MASP

VIDEO ROOM: ZAHY GUAJAJARA

8.28-11.28.2021
Indigenous woman, multi-artist, born in the Colônia village, in the Cana Brava Indigenous Reserve in Maranhão, Brazil. I've lived in the midst of art from a very early age, and sharing this upbringing is what permeates my work. I consider myself a fugitive from the common and in search of what is original, what is capable of crossing borders. My languages are many: what interests me is to communicate. I believe that art has this superpower to communicate and transform, that's why I express myself through it. My first language is Ze’eng Eté (“good/true speech”), a dialect of the Tupi-Guarani trunk; my second language is Portuguese.

The video installation presented here brings together two artistic rituals performed in collaboration with Mariana Villas Boas, who directed both videos. The first video, Aiku’è zepé [I still r-exist], is a project that was born out of the need to express the concerns as an indigenous body and woman struggling to survive the chaos left by “civilization”. The narrative emerges from the earth, representing the birth of a genuine being in symbiosis with nature; body and nature as inseparable beings that will go through a process of searching for an identity. Indigenous painting symbolizes the first identity, ancestrality. This process is interrupted by the denial of origin, being brutally torn out to make way for a new identity that is represented by Western painting. Western painting symbolizes the castration suffered by the indigenous subject in an attempt to insert him or herself into society, to “civilize him or her”. In a cyclical and delicate movement, there is the return to the land, the rescue and connection with nature – the struggle for indigenous inclusion in society without relinquishing their ancestrality.
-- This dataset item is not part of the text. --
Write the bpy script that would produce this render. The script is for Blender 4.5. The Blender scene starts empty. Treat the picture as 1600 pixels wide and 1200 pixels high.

The second video, Pytuhem – A Letter in Defense of the Guardians of the Forest, suggests a continuity to Aiku’è zepé with a focus on the identity that was imposed upon me. Throughout the trajectory of my life, I tell the struggle of indigenous peoples for “r-existence”, inviting you to get to know our history. Pytuhem [Breathe]: it is a letter that denounces what is happening with the Guardians of the Forest, a group of Guajajaras that fight for the preservation of the forest, its people, ancestrality and identity. The Guardians of the Forest in Araribóia, Maranhão, also protect their Awá Guajá relatives, indigenous people who live completely isolated, without contact with civilization. R-existing is the only possibility to exist.

Throughout 2021 and 2022, the Video Room program is part of the Brazilian Histories cycle at MASP, and in this first year includes works by Ana Pi, Teto Preto, Regina Vater, Zahy Guajajara and Dominique Gonzalez-Foerster.